O fato é que se a eficiência marginal do capital no Chile é maior do que no Brasil então o ministro tem um ponto. Na prática a eficiência marginal maior significa que existe mais e melhores oportunidades de investimento no Chile do que no Brasil. Mas... será que é? Será que por ter mais capital o Brasil tem menos e piores oportunidades de investimento. Antes de responder convido o leitor a responder uma pergunta simples. Quantas churrascarias “cabem” em uma cidade? Espero que a resposta tenha sido “depende da cidade”. Quando jovem lembro de ter ido algumas vezes com meu pai a Tabuleiro do Norte, uma cidade cearense que fica na região de Jaguaribe, lá vivem 29.210 pessoas, são 33,89 habitantes por km2. Não é difícil perceber que em Tabuleiro do Norte “cabem” menos churrascarias que em São Paulo com seus 11.895.893 habitantes (7.810,9 hab/km2). Pela lógica do argumento do ministro se Tabuleiro do Norte tiver duas churrascarias e São Paulo tiver dez churrascarias seria possível afirmar que Tabuleiro do Norte tem mais e melhores oportunidades de investimentos em churrascarias do que São Paulo. Espero ter ficado fácil ver a falha na lógica de quem comparar valores do estoque de capital, é preciso considerar quantas pessoas e/ou podem operar o capital. Talvez algumas poucas churrascarias atendam toda a demanda e empreguem todos os churrasqueiros e garçons da pequena e pacata (pelo menos na minha memória) Tabuleiro do Norte, certamente estas poucas churrascarias nem atendam a demanda nem empreguem todos os churrasqueiros de um bairro em São Paulo.
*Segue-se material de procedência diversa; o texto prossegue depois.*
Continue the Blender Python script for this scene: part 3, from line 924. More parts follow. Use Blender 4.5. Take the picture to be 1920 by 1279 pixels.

A implicação direta do parágrafo acima é que as comparações entre estoques de capital devem levar em conta o estoque de capital divido pela quantidade de trabalhadores (ou pela população), a famosa relação capital trabalho. Se o leitor tem algum treino em economia certamente já viu o exemplo de uma Cobb-Douglas onde a produtividade marginal do capital é função decrescente da relação capital trabalho, uma eventual comparação apenas do estoque de capital só faz sentido se os países tiverem populações do mesmo tamanho, neste caso diríamos que dada a população ou a força de trabalho quanto maior o estoque de capital menor a produtividade marginal do capital. Segundo a Penn World Table (PWT 8.0) em 2011 o Brasil tinha 101,3 milhões de pessoas empregadas, o Chile tinha 7,8 milhões, definitivamente é preciso ajustar pela força de trabalho.
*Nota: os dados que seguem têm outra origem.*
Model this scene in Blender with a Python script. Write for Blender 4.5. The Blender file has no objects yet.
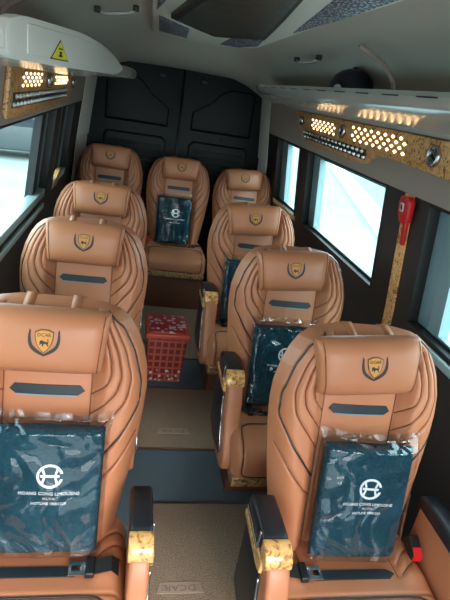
import bpy, bmesh, math, random
import numpy as np
from mathutils import Vector, Matrix
random.seed(7); np.random.seed(7)
scene = bpy.context.scene
COL = scene.collection
PI = math.pi
XC = 0.16                                   # centre line of the vehicle

# ------------------------------------------------------------------ materials
def mat(name, color=(.5, .5, .5), rough=.5, metal=0., spec=.5, bump=None, noise=None, coat=0., emit=None, sheen=0.):
    """bump=(scale, strength, distance); noise=(scale, other colour, detail)"""
    m = bpy.data.materials.new(name); m.use_nodes = True
    nt = m.node_tree; b = nt.nodes['Principled BSDF']
    b.inputs['Base Color'].default_value = (*color, 1); b.inputs['Roughness'].default_value = rough
    b.inputs['Metallic'].default_value = metal; b.inputs['Specular IOR Level'].default_value = spec
    b.inputs['Coat Weight'].default_value = coat; b.inputs['Sheen Weight'].default_value = sheen
    if emit:
        b.inputs['Emission Color'].default_value = (*emit[0], 1); b.inputs['Emission Strength'].default_value = emit[1]
    tc = nt.nodes.new('ShaderNodeTexCoord')
    if noise:
        n = nt.nodes.new('ShaderNodeTexNoise'); n.inputs['Scale'].default_value = noise[0]; n.inputs['Detail'].default_value = noise[2]
        nt.links.new(tc.outputs['Object'], n.inputs['Vector'])
        r = nt.nodes.new('ShaderNodeValToRGB'); r.color_ramp.elements[0].position = .35; r.color_ramp.elements[1].position = .65
        r.color_ramp.elements[0].color = (*color, 1); r.color_ramp.elements[1].color = (*noise[1], 1)
        nt.links.new(n.outputs['Fac'], r.inputs['Fac']); nt.links.new(r.outputs['Color'], b.inputs['Base Color'])
    if bump:
        n = nt.nodes.new('ShaderNodeTexNoise'); n.inputs['Scale'].default_value = bump[0]; n.inputs['Detail'].default_value = 3
        nt.links.new(tc.outputs['Object'], n.inputs['Vector'])
        u = nt.nodes.new('ShaderNodeBump'); u.inputs['Strength'].default_value = bump[1]; u.inputs['Distance'].default_value = bump[2]
        nt.links.new(n.outputs['Fac'], u.inputs['Height']); nt.links.new(u.outputs['Normal'], b.inputs['Normal'])
    return m

def burl(name, light, mid, dark, scale):
    m = mat(name, mid, .28, coat=.4); nt = m.node_tree; b = nt.nodes['Principled BSDF']
    tc = nt.nodes.new('ShaderNodeTexCoord'); n1 = nt.nodes.new('ShaderNodeTexNoise')
    n1.inputs['Scale'].default_value = scale; n1.inputs['Detail'].default_value = 6; n1.inputs['Distortion'].default_value = 1.6
    nt.links.new(tc.outputs['Object'], n1.inputs['Vector'])
    r = nt.nodes.new('ShaderNodeValToRGB'); e = r.color_ramp.elements
    e[0].position = .36; e[0].color = (*dark, 1); e[1].position = .66; e[1].color = (*light, 1)
    k = e.new(.46); k.color = (*mid, 1)
    nt.links.new(n1.outputs['Fac'], r.inputs['Fac']); nt.links.new(r.outputs['Color'], b.inputs['Base Color'])
    return m

def pattern(name, kind, scale, a, b_, rough=.5, metal=0.):
    m = mat(name, a, rough, metal); nt = m.node_tree; b = nt.nodes['Principled BSDF']
    tc = nt.nodes.new('ShaderNodeTexCoord')
    if kind == 'voronoi':
        n = nt.nodes.new('ShaderNodeTexVoronoi'); n.inputs['Scale'].default_value = scale; out = n.outputs['Distance']
    elif kind == 'checker':
        n = nt.nodes.new('ShaderNodeTexChecker'); n.inputs['Scale'].default_value = scale; out = n.outputs['Fac']
    nt.links.new(tc.outputs['Object'], n.inputs['Vector'])
    r = nt.nodes.new('ShaderNodeValToRGB'); r.color_ramp.elements[0].position = .34; r.color_ramp.elements[1].position = .44
    r.color_ramp.elements[0].color = (*a, 1); r.color_ramp.elements[1].color = (*b_, 1)
    nt.links.new(out, r.inputs['Fac']); nt.links.new(r.outputs['Color'], b.inputs['Base Color'])
    return m

M = {}
M['leather'] = mat('tan_leather', (.44, .172, .084), .40, spec=.42, bump=(420, .12, .002), noise=(7, (.42, .162, .078), 2))
M['leather_seam'] = mat('seam_thread', (.16, .05, .022), .7)
M['piping'] = mat('dark_piping', (.012, .014, .018), .45)
M['carbon'] = mat('dark_inlay', (.010, .018, .024), .5, bump=(300, .2, .002))
M['silver'] = mat('silver_trim', (.62, .63, .64), .25, 1.)
M['black_leather'] = mat('black_leather', (.012, .014, .018), .36, bump=(400, .15, .002))
M['black_plastic'] = mat('black_plastic', (.009, .010, .012), .42)
M['arm_burl'] = burl('pale_burl_wood', (.76, .45, .17), (.62, .33, .11), (.24, .10, .03), 38)
M['wall_burl'] = burl('burl_wood', (.86, .50, .23), (.74, .38, .14), (.20, .08, .03), 46)
M['frame_burl'] = burl('dark_burl_wood', (.40, .25, .10), (.25, .14, .05), (.02, .013, .008), 45)
M['brown_plastic'] = mat('brown_seat_base', (.10, .034, .016), .5)
M['webbing'] = mat('belt_webbing', (.010, .012, .014), .6, bump=(600, .4, .002))
M['red'] = mat('red_plastic', (.55, .012, .015), .35)
M['emblem_gold'] = mat('gold_patch', (.54, .23, .04), .5, bump=(300, .2, .002))
M['emblem_dark'] = mat('dark_embroidery', (.02, .018, .017), .6)
M['emblem_brown'] = mat('brown_embroidery', (.12, .045, .012), .6)
M['carpet'] = mat('navy_carpet', (.020, .040, .054), .95, bump=(260, 1., .01), noise=(230, (.12, .20, .25), 2), sheen=.2)
M['mat'] = mat('brown_floor_mat', (.16, .108, .072), .95, bump=(300, 1., .006), noise=(260, (.40, .29, .20), 2))
M['mat_plate'] = mat('embossed_mat_plate', (.36, .26, .20), .6)
M['mat_text'] = mat('mat_plate_letters', (.20, .145, .11), .6)
M['headliner'] = mat('grey_headliner', (.58, .54, .48), .8, bump=(200, .2, .003))
M['cove'] = mat('warm_grey_cove', (.36, .29, .25), .7, bump=(200, .15, .002))
M['grey_plastic'] = mat('light_grey_plastic', (.46, .45, .42), .14)
M['white_plastic'] = mat('off_white_plastic', (.66, .66, .62), .4)
M['dark_wall'] = mat('dark_brown_trim', (.022, .017, .016), .6)
M['door_dark'] = mat('black_door_trim', (.003, .006, .008), .5, spec=.25)
M['sash'] = mat('blue_grey_sash', (.17, .26, .29), .35)
M['rubber'] = mat('black_rubber', (.008, .009, .010), .5)
M['sill_light'] = mat('pale_sill', (.34, .46, .48), .3)
M['warning_yellow'] = mat('warning_yellow', (.72, .68, .03), .5)
M['black_print'] = mat('black_print', (.01, .01, .01), .5)
M['navy_cloth'] = mat('navy_blanket', (.006, .048, .070), .9, spec=.15, bump=(90, .6, .01), noise=(9, (.006, .034, .052), 3))
M['white_print'] = mat('white_print', (.70, .74, .76), .5)
M['warm_light'] = mat('warm_light', (1, .8, .5), .5, emit=((1., .66, .33), 2.2))
M['mesh_net'] = pattern('crystal_mesh', 'voronoi', 70, (.55, .56, .52), (.02, .022, .02), .3, .3)
M['grille'] = pattern('roof_grille_mesh', 'voronoi', 110, (.60, .62, .72), (.02, .018, .04), .4)
M['bezel'] = mat('roof_unit_bezel', (.72, .70, .62), .45)
M['hatch_glass'] = mat('smoked_panel', (.016, .022, .022), .35, noise=(26, (.045, .062, .055), 4))
M['cap_cloth'] = mat('navy_cap_cloth', (.006, .008, .022), .45)
M['lid_orange'] = mat('orange_red_rim', (.50, .075, .035), .4)
M['asphalt'] = mat('pale_concrete', (.20, .24, .24), .9, noise=(.8, (.24, .28, .28), 4))
M['kerb'] = mat('kerb_stone', (.45, .48, .48), .9)
M['outside_white'] = mat('white_rendered_wall', (.8, .8, .78), .9)
M['car_grey'] = mat('grey_car_paint', (.035, .045, .05), .5)
M['car_glass'] = mat('car_window', (.02, .03, .04), .1)
M['car_yellow'] = mat('yellow_panel', (.70, .72, .25), .5)
M['teal_shed'] = mat('teal_cladding', (.10, .30, .34), .6)
M['leaf'] = mat('green_leaves', (.10, .20, .10), .8)

def glass_mat():
    m = bpy.data.materials.new('tinted_glass'); m.use_nodes = True; nt = m.node_tree; nt.nodes.clear()
    o = nt.nodes.new('ShaderNodeOutputMaterial'); mx = nt.nodes.new('ShaderNodeMixShader')
    t = nt.nodes.new('ShaderNodeBsdfTransparent'); t.inputs['Color'].default_value = (.80, .93, .94, 1)
    g = nt.nodes.new('ShaderNodeBsdfGlossy'); g.inputs['Roughness'].default_value = .02
    mx.inputs['Fac'].default_value = .05
    nt.links.new(t.outputs[0], mx.inputs[1]); nt.links.new(g.outputs[0], mx.inputs[2]); nt.links.new(mx.outputs[0], o.inputs['Surface'])
    return m
M['glass'] = glass_mat()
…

A PWT 8.0 tem dados de capital e trabalho para 163 países em 2011. Se consideramos todos estes países a relação capital trabalho média é de $93.150 (dólares de 2005). No Brasil a relação capital trabalho de 2011 foi de $63.360 e no Chile foi de $91.219. Ambos estão abaixo da média, mas a relação capital trabalho no Brasil é menor que no Chile, ou seja, pelo argumento de rendimentos decrescentes é o Brasil deveria crescer mais do que o Chile, não o contrário. Podemos dizer mais coisas, observar a média não é uma boa estratégia em amostras muito desiguais como é o caso de todos os países do mundo. Uma alternativa mais adequada é dividir os países por grupos, optei por dividir os países em quatro grupos (é a divisão padrão do software que estou usando). O primeiro grupo tem os 25% países com menor relação capital trabalho, o segundo os 25% seguintes, o terceiro os próximos 25% e o quarto grupo tem os 25% com maior relação capital trabalho. Especificamente no primeiro grupo estão os países com relação capital trabalho entre $1.247 e $19.100, no segundo estão os países com relação capita trabalho entre $19.100 e $63.050, no terceiro grupo estão os países com relação capital produto entre $63.050 e $131.400, o quarto e último grupo tem os países com relação capital trabalho entre $131.400 e $404.700.

O leitor atento reparou que Brasil e Chile estão no mesmo grupo. Existem 41 países no grupo, não vou listar todos, mas vale destacar que além de Brasil e Chile, o grupo tem Argentina, Colômbia, Equador, México, Peru, Uruguai e Venezuela, também tem Suriname, que fica na América do Sul mas não é exatamente um país latino. Em resumo, excluindo as Guianas (sou do tempo que Suriname era chamada de Guiana Holandesa) a América do Sul tem dez países, destes oito estão no mesmo grupo, apenas o Paraguai e a Bolívia não estão no grupo. Além disso o México, outro que costuma ser comparado ao Brasil, também está no grupo.

Como ficam os países ricos que segundo o discurso oficial formam o grupo correto de comparação? Se olharmos para os países do G7 (Estados Unidos, Alemanha, Canadá, França, Itália, Japão, Reino Unido) vamos perceber que todos estão no quarto grupo. A menor relação capital trabalho entre eles é observada no Reino Unido ($170.366) é mais de duas vezes e meia maior que a do Brasil. O argumento de rendimento decrescentes simplesmente não permite concluir que o grupo de comparação do Brasil é o dos países ricos, como vimos o de participação da indústria também não, questões históricas e culturais também nos aproximam mais da América Latina... Enquanto os desenvolvimentistas que não consideram a América Latina um grupo de comparação adequado procuram um novo argumento eu vou terminar de ler o “O Manifesto Latino-Americano e Outros Ensaios” e, quem sabe, ouvir Belchior.